The Home Office said on Monday that interception powers should be used only when they fit the circumstances.

"Of course it's vital that we strike the right balance between individual privacy and collective security, and that is why the Home Office is clear these powers should only be used when they are proportionate," it said in a statement "To ensure the appropriate use of Ripa, the Home Office has recently completed a public consultation on revised codes of practice, and on all public authorities able to use certain techniques relating to Ripa."

Kennedy said in his report that last year, 123 local authorities notified him of 1,553 requests for communications data. The commissioner relies on local authority notification of interception to compile figures. He and his team carried out only one inspection of a large local authority in 2008, and only eight inspections in total, due to "a temporary shortage of staff".

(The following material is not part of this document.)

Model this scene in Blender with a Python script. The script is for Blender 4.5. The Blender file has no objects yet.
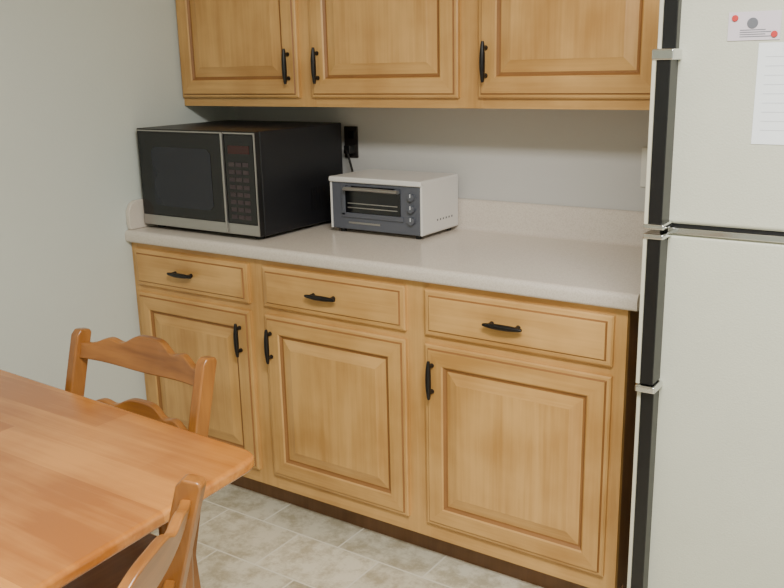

The number of complaints about unnecessary interception by the police and public authorities have increased by over 100 percent since 2007, Kennedy noted. The body which deals with interception complaints, the Investigatory Powers Tribunal, struggled with the additional workload.

"The inevitable result has been an increase in the time taken to deal with applications, given that there has been no increase in the size of the tribunal or in the size of its support staff," Kennedy added.